Economic and Political Risks
Foreign investments are subject to risks specific to each country, including economic instability, inflation, regulatory changes, and political instability. Emerging markets, while offering growth potential, tend to have higher volatility.
Fees and Expenses
ADRs, ETFs, and mutual funds come with unique costs. ADRs may include depositary fees, while ETFs and mutual funds have management fees or expense ratios. Be aware of these costs, as they can accumulate over time and impact your overall return.
Access to Company Information
International companies often have different reporting standards and regulations than U.S.-based companies. This can make it more difficult to find reliable information or analyze financial statements. TD Ameritrade provides some research tools, but information may still be less comprehensive than for domestic stocks.
Conclusion
While TD Ameritrade does not allow direct purchases of foreign stocks, it provides several effective ways for investors to gain international exposure through ADRs, ETFs, and mutual funds. Each method offers unique benefits and drawbacks, and the best choice will depend on your specific investment goals, risk tolerance, and the level of diversification you’re seeking.

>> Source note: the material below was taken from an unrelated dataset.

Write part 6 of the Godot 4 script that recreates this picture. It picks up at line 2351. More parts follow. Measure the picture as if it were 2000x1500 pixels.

If you are looking for convenience and don’t require direct exposure to specific foreign exchanges, TD Ameritrade’s offerings might suit your needs. However, if direct access to global markets is a priority, you may want to explore other brokerages that offer international trading.
Overall, TD Ameritrade can be an excellent platform for U.S. investors to gain international exposure through indirect methods, benefiting from the global market’s growth potential without the added complexity of foreign accounts and currency exchanges.